The Boys in the Band
The 2018 Broadway production of Mart Crowley’s The Boys in the Band was touted the first major staging of the groundbreaking 1968 play in which all the gay roles were filled by openly gay actors. That’s the ensemble that returns for the new Netflix movie version, and the casting is impeccable. The characters are an assortment of 1960s gay archetypes — the straight-acting guy, the promiscuous one, the flamer, the quiet man, the bitter wit — but the 2020 cast imbues each of them with humanity and depth, keeping Crowley’s oft-over-the-top drama from spinning off into eye-rolling territory.

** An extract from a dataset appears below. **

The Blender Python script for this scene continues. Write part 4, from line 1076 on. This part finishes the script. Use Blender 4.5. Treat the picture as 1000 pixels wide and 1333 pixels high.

As someone who has many times seen William Friedkin’s 1970 movie version — with the original Off-Broadway cast — as well as a well-reviewed 1990s Off-Broadway revival (which also had openly gay actors in the key roles), it’s hard for me to judge what a first-time viewer will make of this well-preserved nugget of pre-Stonewall gay life. It’s set at a birthday party for the acerbic Harold (Zachary Quinto), held in the apartment of the embittered Michael (Jim Parsons). The arrival of a distraught college chum, Alan (Brian Hutchison), gradually turns Michael into a nasty attack dog, snarling and nipping at all his guests. And that, in short, is the debate that shadows this play in every incarnation: Is it just Michael who’s self-loathing, or is the entire play an embarrassing self-portrait of pre-Pride gay America?
Parsons is the quintessential Michael, charming yet brittle, and he handles the character's increasing vile behavior with an undercurrent of regret. But it's the supporting cast who really keeps the second act from repulsing viewers. They play Michael’s vicious game at the same time they provide emotional anchors that ground the melodrama in deeper feelings. Matt Bomer is especially good as Michael’s best friend Donald, while Andrew Rannells and Tuc Watkins make a credibly mismatched but devoted couple. Charlie Carver (as a young hustler), Robin de Jesus (as flamboyant Emory), and Michael Benjamin Washington (as sensitive Bernard) have more two-dimensional roles but make the most of their few moments in the spotlight.
The weak link — and it’s not a fatal flaw — is Quinto’s Harold, a role written for and forever fused with actor Leonard Frey (who went on to play Motel in Fiddler on the Roof). Frey embodied the haughty, judgmental, clever Harold, while Quinto can merely perform him. To his credit, he tones down the role to fit his more measured style, but the effort also drains Harold of some of his power. It’s not a bad performance, it’s just that it’s the most labored work among a strong cast.
Does The Boys in the Band accurately reflect life for gay men in New York City in the mid 1960s? It’s a silly question. Does A Streetcar Named Desire represent mid-century straight life in New Orleans? Or Romeo and Juliet teen love in medieval Verona? Plays exaggerate and streamline and add poetry and drama; they don’t serve as sociological snapshots. So enjoy The Boys not as a slice of life from a half-century ago, but as the effort that it remains to make everything about that life bigger, funnier, sadder, and more dramatic. And notice not the differences from today, but the inner struggles that haven’t faded with time.
Grade: A-minus. Rated R. Debuts September 30 on Netflix.